Sa version de Mademoiselle Julie, le classique de Strindberg racontant l’amour impossible entre une aristocrate et un valet, est transposée dans l’Afrique du Sud en 2014 et explore les relations de pouvoir et de désir entre une Blanche et un Noir qui, en plus d’être porteurs de tensions raciales issues d’une longue et douloureuse histoire nationale, ont été élevés par la même femme noire. Le personnage de Christine, amante de Jean dans le texte original, devient ici cette femme noire ayant prodigué amour et soins aux deux enfants. Elle représente aussi la mémoire du pays et l’étonnement ressenti par la vieille génération devant la jeune, celle qui a vécu une certaine réconciliation mais qui continue de porter les cicatrices du passé.

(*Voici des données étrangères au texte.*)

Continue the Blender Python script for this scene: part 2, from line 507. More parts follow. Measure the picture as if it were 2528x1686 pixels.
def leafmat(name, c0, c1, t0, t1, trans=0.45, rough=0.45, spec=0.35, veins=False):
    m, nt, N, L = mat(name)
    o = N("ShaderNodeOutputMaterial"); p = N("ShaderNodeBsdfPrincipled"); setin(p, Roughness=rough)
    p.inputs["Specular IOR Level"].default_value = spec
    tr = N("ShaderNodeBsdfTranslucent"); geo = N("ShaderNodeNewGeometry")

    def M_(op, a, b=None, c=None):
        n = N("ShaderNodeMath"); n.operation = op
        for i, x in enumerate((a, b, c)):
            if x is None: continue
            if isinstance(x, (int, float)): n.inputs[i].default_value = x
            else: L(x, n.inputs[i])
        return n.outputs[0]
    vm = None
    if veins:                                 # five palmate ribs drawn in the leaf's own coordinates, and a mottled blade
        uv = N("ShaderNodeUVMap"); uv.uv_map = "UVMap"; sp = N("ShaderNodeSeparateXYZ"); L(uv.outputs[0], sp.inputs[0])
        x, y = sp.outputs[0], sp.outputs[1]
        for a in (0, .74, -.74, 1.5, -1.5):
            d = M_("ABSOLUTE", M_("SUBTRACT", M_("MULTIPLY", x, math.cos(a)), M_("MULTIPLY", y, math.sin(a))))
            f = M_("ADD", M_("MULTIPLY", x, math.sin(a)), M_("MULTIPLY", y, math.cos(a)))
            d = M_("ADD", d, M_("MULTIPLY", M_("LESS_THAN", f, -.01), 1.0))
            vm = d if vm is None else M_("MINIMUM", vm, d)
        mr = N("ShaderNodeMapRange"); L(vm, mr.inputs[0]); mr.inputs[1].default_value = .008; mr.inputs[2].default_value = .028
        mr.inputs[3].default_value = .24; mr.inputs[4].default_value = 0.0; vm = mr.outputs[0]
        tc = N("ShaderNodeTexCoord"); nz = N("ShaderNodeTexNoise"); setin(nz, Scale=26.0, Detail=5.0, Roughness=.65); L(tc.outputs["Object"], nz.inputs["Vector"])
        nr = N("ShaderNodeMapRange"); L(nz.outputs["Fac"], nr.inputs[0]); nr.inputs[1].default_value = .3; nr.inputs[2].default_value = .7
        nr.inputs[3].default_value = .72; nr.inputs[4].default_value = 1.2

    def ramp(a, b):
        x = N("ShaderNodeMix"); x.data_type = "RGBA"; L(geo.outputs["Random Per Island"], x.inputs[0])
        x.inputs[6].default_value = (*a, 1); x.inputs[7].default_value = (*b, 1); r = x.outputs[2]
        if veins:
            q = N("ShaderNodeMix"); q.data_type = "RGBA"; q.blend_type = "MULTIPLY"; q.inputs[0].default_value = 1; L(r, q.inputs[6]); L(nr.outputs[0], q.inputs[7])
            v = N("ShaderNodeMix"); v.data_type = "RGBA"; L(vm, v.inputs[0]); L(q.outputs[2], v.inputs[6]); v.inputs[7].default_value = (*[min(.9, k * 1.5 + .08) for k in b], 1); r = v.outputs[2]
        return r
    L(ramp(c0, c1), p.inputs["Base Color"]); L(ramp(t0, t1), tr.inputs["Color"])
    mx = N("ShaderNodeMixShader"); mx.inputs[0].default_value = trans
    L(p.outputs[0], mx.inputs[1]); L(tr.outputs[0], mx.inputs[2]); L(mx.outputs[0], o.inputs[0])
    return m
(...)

«L’histoire d’amour entre Jean et Julie échoue, dit Yael Farber, parce que ces deux personnages sont déterminés par des narrations héritées d’une longue histoire trouble. Ils ont grandi ensemble, ils sont d’étranges frères et sœurs tout autant que de troublants amoureux, vivant une relation compliquée, tissée de rapports de force très complexes. Jean cherche à retrouver la dignité par sa quête de pouvoir; Julie ne le laisse jamais récupérer entièrement le contrôle. Quand le sexe débarque dans cette relation, ça devient explosif. Je voulais en quelque sorte écrire, à travers cette relation, les choses que tous les Sud-Africains rêvent de se dire en pleine face.»

Un critique du New Yorker a vu dans cette relation des traces d’un viol par le mâle noir, désormais dominant, sur la femme blanche assaillie par la culpabilité. «Je pense, dit Farber, que cette vision de la pièce en dit plus sur la société américaine et son rapport aux relations hommes-femmes et aux tensions raciales que sur mon spectacle. J’ai néanmoins trouvé cela fascinant. Tant mieux si le spectacle pose des questions difficiles.»

C’est aussi peut-être dû à la charge physique très puissante qui caractérise le travail de Yael Farber et ses acteurs puissamment engagés. C’est un théâtre avant tout fait de corporéité.